Look Back: Radios installed in Harveys Lake police cruisers in 1955

Apr. 7—Police in Harveys Lake were a step ahead from other smaller police departments in the area in 1955.

In today's world of instant contact, we look back and scoff.

"A two-way radio system of communication to provide immediate contact between headquarters and patrol cars has been installed for the Harveys Lake Police Department and is now in operation," the Wilkes-Barre Record reported April 15, 1955.

Radios in police cars were already in use within the larger police departments, but Harveys Lake was the first small police department to get equipped with two-way communications.

The two-way radios in the lake's police cruisers were made possible by the Harveys Lake Protective Association.

"One of the most popular summer resorts in Luzerne County, it was deemed necessary in view of the thousands of motorists who drive to the lake on weekends and holidays, and will enable police headquarters to communicate immediately with either of the two patrol cars in the event of accidents," the Record reported.

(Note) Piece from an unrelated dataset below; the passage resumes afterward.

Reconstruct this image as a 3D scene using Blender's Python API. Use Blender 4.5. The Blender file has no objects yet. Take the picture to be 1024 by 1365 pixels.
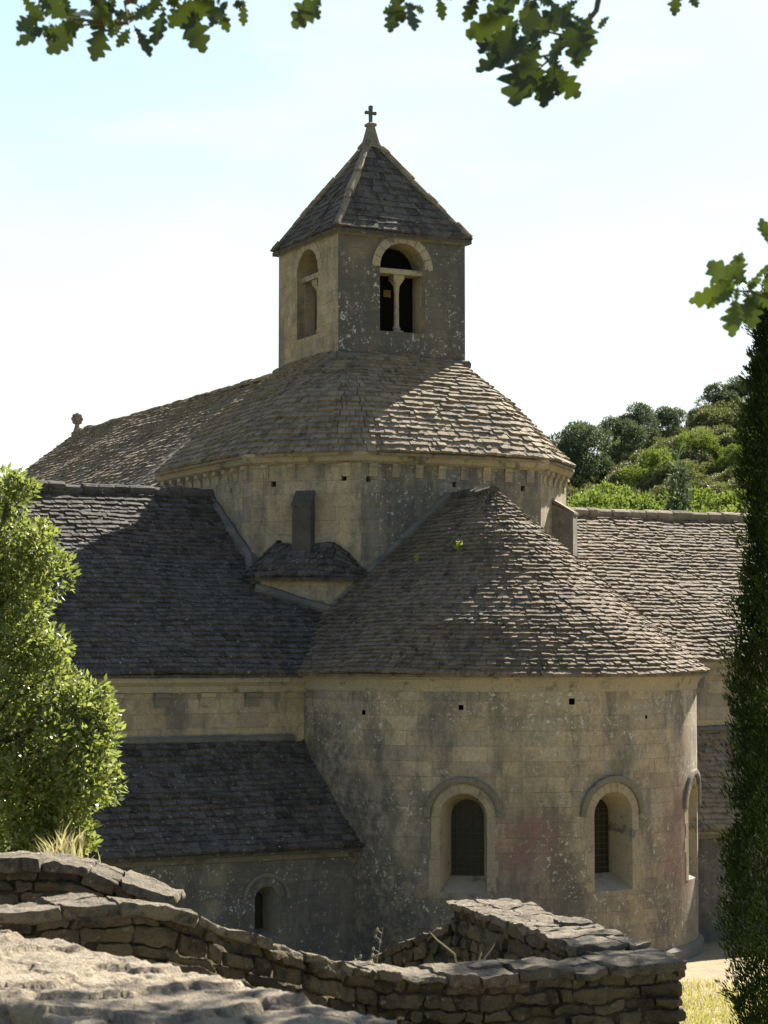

The two-way radios installed in Harveys Lake police cars were seen as top edge technology of the time.

The base station of communications was set up in the Daniel C. Roberts Fire House in the Alderson section of Harveys Lake with an auxiliary unit in the apartment of Police Chief Edgar W. Hughes, which was on the second floor of the fire house.

Radios were installed in the two Harveys Lake police cars, a community ambulance and a fire truck.

"Receiver and transmitter equipment are located in the trunks of the vehicles while instruments described as a telephone is hung on the dashboards," the Record reported.

Chief Hughes' wife was the dispatcher accepting and processing calls for service.

"Chief Hughes said the equipment has been tested and operates perfectly in a 35 mile radius of the fire house and has no dead spots in Harveys Lake and Lake Township," the Record story reported.

Before the two-way radios were installed, calls for service had to be relayed around the lake to find a policemen on duty.

Total cost of the state-of-the-art communication system in 1955 was $4,000, which included a tower 42 feet high with a 12-feet antenna built behind the fire house.

After the success of the two-way radios in Harveys Lake police cars, smaller police departments of Luzerne, Pringle, Dallas, West Pittston and Plymouth followed with their own radios.